# DATA EXCERPTS

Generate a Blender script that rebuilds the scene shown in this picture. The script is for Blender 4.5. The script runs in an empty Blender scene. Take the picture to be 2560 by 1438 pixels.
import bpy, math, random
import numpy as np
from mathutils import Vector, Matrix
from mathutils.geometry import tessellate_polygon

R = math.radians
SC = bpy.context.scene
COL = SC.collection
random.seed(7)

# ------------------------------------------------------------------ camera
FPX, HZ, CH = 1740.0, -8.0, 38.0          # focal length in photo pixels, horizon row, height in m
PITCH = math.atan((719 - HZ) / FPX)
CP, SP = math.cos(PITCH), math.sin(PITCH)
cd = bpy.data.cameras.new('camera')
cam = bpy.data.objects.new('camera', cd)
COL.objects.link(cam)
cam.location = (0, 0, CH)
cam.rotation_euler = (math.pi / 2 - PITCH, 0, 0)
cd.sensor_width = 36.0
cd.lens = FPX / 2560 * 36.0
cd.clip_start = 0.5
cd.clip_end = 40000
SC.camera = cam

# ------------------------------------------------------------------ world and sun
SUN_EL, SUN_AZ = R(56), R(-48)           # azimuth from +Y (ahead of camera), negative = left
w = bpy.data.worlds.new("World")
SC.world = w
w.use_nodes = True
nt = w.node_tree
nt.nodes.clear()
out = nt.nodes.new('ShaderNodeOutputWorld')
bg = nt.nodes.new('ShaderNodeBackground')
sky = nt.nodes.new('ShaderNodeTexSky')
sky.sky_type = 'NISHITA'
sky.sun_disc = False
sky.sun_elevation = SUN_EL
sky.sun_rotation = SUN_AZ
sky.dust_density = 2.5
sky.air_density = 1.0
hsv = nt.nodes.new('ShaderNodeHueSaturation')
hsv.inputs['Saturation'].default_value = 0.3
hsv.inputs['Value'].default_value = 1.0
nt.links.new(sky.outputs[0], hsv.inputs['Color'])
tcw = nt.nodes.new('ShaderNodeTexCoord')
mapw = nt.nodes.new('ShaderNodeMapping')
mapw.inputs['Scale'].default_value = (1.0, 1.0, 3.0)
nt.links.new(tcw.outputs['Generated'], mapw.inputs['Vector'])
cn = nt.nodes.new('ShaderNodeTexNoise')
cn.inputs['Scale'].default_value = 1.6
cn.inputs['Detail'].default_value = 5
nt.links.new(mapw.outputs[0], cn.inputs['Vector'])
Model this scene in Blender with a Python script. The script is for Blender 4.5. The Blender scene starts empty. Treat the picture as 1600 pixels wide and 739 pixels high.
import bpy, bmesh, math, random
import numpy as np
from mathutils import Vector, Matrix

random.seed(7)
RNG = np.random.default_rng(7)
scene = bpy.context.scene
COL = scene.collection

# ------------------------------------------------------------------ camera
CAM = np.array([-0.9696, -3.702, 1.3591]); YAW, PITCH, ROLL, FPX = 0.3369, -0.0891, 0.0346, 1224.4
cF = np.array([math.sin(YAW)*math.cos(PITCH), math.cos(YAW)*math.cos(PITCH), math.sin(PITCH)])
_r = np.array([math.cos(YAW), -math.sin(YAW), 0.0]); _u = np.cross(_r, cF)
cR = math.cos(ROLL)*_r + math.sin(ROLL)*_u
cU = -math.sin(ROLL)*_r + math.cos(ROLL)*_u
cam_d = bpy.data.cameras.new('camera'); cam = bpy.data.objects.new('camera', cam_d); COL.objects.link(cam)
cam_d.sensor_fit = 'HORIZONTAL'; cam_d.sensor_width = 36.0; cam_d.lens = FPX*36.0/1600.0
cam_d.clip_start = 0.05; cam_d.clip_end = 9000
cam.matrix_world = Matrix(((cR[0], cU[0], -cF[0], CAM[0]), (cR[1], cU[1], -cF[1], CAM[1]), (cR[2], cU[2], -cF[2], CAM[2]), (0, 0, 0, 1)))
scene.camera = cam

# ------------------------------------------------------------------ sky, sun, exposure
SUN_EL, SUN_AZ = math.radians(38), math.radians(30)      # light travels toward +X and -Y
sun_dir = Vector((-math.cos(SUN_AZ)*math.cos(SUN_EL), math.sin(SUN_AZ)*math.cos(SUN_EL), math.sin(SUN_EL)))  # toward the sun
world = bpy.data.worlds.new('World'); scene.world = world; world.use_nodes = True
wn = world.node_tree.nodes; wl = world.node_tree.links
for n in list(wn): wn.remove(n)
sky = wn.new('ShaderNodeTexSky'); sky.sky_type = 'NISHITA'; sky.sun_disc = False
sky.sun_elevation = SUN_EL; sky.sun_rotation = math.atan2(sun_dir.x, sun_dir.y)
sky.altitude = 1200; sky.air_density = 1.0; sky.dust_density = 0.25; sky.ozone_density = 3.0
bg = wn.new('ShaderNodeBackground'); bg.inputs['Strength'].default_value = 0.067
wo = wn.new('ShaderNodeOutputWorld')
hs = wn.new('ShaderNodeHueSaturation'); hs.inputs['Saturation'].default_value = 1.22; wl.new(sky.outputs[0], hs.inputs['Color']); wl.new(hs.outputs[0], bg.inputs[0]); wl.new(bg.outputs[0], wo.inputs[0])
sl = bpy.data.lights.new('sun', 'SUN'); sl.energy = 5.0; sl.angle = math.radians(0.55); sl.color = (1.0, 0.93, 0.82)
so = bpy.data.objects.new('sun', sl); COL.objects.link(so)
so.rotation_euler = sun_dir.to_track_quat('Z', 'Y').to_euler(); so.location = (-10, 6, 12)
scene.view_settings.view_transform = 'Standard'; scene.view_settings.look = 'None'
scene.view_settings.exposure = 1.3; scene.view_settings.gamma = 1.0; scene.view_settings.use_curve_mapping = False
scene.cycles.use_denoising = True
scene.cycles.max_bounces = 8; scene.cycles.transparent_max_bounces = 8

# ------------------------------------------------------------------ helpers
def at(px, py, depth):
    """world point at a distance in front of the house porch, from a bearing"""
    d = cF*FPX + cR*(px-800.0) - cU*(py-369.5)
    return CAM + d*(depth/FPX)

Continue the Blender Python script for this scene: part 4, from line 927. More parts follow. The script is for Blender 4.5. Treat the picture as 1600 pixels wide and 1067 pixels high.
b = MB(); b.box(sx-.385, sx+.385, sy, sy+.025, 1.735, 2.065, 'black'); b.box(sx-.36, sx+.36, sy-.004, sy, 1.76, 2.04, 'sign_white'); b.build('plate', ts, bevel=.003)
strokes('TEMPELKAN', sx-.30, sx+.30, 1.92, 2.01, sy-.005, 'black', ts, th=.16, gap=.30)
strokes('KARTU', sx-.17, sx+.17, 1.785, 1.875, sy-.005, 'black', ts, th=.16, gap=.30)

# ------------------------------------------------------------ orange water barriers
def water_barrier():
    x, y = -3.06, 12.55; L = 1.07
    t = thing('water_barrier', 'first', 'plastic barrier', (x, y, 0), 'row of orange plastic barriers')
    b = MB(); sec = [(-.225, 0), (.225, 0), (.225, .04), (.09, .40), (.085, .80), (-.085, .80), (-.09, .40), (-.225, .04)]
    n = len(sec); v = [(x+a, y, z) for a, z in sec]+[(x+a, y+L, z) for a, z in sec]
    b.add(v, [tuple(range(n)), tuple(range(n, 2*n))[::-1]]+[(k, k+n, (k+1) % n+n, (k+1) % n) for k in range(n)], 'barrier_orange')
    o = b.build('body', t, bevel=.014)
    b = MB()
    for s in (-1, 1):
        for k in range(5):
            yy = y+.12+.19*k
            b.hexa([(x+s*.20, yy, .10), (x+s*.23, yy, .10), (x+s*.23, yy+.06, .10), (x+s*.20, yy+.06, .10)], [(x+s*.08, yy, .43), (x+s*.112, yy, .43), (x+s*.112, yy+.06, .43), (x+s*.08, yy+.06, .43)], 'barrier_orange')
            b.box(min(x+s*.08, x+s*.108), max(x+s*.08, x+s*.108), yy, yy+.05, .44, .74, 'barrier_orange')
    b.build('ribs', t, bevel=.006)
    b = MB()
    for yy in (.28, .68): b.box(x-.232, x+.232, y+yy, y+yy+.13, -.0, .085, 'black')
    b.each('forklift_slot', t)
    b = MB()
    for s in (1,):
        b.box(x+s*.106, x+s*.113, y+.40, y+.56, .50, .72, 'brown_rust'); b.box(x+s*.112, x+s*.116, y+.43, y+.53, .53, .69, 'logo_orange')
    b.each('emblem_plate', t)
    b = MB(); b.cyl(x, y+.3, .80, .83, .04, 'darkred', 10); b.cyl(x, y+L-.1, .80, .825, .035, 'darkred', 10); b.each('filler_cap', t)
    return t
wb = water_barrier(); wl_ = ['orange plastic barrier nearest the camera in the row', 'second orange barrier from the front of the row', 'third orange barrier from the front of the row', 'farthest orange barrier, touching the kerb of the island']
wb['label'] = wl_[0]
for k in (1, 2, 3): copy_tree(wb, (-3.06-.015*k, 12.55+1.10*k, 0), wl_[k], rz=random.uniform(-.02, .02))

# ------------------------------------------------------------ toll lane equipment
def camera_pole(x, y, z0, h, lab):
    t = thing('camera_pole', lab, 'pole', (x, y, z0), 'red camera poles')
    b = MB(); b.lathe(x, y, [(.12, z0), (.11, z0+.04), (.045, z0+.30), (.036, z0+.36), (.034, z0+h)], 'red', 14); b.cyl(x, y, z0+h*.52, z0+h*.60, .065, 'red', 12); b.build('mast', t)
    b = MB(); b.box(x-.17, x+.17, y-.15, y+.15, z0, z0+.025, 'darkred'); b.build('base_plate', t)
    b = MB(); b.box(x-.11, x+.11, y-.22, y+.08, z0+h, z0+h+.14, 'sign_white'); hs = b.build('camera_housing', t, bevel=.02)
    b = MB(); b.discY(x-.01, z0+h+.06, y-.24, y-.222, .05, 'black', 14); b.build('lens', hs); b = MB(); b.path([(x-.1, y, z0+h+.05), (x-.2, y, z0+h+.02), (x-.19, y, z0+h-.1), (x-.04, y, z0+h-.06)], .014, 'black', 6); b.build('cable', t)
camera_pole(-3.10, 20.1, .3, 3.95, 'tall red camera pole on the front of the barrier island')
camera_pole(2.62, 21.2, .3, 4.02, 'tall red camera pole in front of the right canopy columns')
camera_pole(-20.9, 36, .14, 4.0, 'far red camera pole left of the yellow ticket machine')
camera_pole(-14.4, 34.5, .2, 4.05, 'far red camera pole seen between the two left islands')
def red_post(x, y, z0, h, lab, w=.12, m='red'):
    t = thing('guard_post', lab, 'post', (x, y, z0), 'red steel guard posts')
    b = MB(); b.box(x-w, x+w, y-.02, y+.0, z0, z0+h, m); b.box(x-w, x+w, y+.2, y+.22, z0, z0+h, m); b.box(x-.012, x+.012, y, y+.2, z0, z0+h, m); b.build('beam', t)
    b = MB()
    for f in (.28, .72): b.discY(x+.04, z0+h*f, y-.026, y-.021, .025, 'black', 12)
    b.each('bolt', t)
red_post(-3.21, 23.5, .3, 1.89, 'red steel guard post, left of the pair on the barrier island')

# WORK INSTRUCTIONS
Taking the records above, retype every line from the one with "Continue the Blender" down to the one with "1.875, sy-.005, 'black', ts, th=.16, gap=.30)", exactly and with nothing else.

# SOLUTION TO THIS PROBLEM
Continue the Blender Python script for this scene: part 4, from line 927. More parts follow. The script is for Blender 4.5. Treat the picture as 1600 pixels wide and 1067 pixels high.
b = MB(); b.box(sx-.385, sx+.385, sy, sy+.025, 1.735, 2.065, 'black'); b.box(sx-.36, sx+.36, sy-.004, sy, 1.76, 2.04, 'sign_white'); b.build('plate', ts, bevel=.003)
strokes('TEMPELKAN', sx-.30, sx+.30, 1.92, 2.01, sy-.005, 'black', ts, th=.16, gap=.30)
strokes('KARTU', sx-.17, sx+.17, 1.785, 1.875, sy-.005, 'black', ts, th=.16, gap=.30)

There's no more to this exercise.